--- Data lines ---

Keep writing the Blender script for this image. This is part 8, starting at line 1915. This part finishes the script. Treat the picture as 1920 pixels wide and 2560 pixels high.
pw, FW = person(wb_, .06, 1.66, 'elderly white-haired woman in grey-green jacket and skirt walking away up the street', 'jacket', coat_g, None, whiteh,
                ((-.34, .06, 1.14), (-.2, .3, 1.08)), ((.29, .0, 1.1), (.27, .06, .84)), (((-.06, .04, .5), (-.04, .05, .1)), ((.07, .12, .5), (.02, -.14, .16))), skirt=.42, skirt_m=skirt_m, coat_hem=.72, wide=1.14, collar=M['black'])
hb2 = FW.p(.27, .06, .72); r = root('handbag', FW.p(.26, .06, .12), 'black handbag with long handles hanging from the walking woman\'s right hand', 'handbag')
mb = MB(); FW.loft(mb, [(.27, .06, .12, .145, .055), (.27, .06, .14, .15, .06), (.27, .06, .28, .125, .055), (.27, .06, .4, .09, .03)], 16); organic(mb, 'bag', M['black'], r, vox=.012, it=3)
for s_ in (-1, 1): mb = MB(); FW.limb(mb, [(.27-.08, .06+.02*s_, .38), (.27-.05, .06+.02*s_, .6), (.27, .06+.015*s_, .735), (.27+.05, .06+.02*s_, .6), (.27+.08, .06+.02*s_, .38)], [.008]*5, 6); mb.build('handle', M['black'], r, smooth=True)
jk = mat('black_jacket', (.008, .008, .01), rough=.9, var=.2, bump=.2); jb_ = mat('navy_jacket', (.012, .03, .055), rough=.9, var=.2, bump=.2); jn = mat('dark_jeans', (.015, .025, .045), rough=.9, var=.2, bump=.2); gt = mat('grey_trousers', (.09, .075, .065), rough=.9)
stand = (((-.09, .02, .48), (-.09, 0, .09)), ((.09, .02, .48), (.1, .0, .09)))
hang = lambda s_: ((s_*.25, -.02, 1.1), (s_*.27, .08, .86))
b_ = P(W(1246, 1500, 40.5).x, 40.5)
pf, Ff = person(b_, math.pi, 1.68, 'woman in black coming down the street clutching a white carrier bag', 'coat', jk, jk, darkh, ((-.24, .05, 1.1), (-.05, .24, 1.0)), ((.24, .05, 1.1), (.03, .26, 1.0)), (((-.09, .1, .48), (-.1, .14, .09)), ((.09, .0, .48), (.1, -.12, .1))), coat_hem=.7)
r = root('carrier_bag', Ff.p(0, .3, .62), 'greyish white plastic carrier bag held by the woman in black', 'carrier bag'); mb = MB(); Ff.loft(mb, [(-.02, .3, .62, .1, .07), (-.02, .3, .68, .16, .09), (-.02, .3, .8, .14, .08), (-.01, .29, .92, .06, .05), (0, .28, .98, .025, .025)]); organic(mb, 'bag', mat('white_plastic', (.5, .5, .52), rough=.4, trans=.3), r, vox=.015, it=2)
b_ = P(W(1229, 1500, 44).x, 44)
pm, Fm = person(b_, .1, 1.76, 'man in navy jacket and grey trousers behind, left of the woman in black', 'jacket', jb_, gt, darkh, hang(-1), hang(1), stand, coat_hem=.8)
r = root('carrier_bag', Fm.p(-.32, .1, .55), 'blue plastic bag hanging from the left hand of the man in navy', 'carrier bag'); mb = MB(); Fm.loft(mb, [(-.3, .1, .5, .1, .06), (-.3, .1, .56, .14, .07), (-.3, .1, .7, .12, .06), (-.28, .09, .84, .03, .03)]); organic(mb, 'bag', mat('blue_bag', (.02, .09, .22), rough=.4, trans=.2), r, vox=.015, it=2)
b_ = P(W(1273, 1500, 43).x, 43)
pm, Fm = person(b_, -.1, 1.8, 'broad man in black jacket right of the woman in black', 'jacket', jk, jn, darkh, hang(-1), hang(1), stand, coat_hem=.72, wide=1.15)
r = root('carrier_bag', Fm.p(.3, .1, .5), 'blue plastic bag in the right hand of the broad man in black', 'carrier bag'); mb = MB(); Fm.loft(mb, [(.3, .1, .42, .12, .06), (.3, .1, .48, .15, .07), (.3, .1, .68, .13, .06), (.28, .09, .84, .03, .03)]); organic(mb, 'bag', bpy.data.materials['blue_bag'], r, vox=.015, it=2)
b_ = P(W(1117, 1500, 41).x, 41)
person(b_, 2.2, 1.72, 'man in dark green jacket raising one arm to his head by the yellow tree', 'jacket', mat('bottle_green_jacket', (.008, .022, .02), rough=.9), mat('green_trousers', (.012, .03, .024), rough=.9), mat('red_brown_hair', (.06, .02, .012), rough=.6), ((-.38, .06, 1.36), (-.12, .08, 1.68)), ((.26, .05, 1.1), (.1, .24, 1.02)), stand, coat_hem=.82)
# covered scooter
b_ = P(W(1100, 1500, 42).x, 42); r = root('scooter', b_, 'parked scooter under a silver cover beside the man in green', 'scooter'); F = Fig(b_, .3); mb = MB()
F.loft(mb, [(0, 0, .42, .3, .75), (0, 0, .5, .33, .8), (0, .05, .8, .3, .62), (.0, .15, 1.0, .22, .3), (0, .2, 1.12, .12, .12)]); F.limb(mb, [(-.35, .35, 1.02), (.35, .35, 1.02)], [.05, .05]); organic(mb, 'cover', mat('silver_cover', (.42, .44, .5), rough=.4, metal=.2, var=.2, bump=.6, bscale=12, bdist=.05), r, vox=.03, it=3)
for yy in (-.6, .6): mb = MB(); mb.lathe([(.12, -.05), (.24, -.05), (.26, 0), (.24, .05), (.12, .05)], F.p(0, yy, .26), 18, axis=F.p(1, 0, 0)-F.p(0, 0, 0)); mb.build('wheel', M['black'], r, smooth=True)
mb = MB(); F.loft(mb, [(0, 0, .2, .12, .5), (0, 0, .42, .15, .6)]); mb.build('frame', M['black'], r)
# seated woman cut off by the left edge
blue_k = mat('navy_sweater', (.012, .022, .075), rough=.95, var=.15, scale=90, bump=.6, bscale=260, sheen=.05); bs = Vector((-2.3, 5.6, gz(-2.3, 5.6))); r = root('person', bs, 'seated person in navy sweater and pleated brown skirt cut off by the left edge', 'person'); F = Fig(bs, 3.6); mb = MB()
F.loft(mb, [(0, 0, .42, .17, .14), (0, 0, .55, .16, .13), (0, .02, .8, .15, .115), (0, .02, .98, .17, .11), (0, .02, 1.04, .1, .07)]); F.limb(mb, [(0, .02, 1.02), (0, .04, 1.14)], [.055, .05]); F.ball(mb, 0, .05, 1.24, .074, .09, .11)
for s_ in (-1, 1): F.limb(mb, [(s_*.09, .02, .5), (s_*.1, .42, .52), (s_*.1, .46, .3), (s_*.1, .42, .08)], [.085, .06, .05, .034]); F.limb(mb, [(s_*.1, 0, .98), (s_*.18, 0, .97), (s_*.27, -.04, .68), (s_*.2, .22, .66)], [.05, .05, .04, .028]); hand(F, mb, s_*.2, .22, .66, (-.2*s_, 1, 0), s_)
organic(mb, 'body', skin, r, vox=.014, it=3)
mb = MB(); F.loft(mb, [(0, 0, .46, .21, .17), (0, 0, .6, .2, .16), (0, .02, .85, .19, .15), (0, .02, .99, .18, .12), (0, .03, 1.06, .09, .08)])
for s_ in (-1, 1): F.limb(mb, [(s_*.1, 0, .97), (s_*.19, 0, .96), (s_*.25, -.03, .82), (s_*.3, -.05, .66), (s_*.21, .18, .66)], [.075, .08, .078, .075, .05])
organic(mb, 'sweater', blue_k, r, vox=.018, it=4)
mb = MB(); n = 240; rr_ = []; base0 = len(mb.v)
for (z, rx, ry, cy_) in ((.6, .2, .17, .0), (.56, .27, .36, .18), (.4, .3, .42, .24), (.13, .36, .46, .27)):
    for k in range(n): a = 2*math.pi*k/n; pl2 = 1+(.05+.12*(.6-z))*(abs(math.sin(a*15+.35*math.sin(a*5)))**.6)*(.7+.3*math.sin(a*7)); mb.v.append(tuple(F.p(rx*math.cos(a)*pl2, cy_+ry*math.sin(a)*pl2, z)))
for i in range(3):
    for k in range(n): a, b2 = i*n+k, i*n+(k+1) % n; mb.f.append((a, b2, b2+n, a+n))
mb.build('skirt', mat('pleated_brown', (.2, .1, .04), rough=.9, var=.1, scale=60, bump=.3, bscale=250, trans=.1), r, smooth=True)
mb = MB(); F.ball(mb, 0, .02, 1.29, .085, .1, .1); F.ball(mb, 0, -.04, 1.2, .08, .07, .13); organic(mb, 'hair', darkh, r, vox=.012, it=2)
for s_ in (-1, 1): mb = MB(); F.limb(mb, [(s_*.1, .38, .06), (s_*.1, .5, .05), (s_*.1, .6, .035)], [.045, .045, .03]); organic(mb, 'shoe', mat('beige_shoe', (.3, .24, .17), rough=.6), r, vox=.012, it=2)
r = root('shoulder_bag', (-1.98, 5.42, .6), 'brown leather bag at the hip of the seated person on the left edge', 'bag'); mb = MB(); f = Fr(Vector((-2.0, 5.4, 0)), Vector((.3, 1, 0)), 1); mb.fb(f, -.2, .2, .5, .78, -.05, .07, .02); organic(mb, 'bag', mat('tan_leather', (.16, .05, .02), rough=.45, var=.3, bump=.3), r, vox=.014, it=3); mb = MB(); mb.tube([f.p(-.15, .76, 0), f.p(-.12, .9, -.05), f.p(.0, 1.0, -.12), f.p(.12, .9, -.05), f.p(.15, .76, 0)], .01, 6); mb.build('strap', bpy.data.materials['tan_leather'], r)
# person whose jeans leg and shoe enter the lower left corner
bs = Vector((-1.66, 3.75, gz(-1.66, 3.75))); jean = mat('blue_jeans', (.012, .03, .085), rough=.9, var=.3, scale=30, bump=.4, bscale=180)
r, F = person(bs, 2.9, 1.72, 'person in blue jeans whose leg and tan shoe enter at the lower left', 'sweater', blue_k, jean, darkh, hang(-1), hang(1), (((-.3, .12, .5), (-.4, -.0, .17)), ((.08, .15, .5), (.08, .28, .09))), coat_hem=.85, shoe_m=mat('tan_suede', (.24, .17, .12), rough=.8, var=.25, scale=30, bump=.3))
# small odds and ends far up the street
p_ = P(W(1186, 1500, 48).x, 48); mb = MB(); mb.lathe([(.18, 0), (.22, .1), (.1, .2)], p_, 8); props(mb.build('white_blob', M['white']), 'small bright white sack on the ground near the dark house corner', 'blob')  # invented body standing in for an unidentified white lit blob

---

Required work
Only lines with the string "wide" belong in your answer; copy each one.

Complete output
Keep writing the Blender script for this image. This is part 8, starting at line 1915. This part finishes the script. Treat the picture as 1920 pixels wide and 2560 pixels high.
                ((-.34, .06, 1.14), (-.2, .3, 1.08)), ((.29, .0, 1.1), (.27, .06, .84)), (((-.06, .04, .5), (-.04, .05, .1)), ((.07, .12, .5), (.02, -.14, .16))), skirt=.42, skirt_m=skirt_m, coat_hem=.72, wide=1.14, collar=M['black'])
pm, Fm = person(b_, -.1, 1.8, 'broad man in black jacket right of the woman in black', 'jacket', jk, jn, darkh, hang(-1), hang(1), stand, coat_hem=.72, wide=1.15)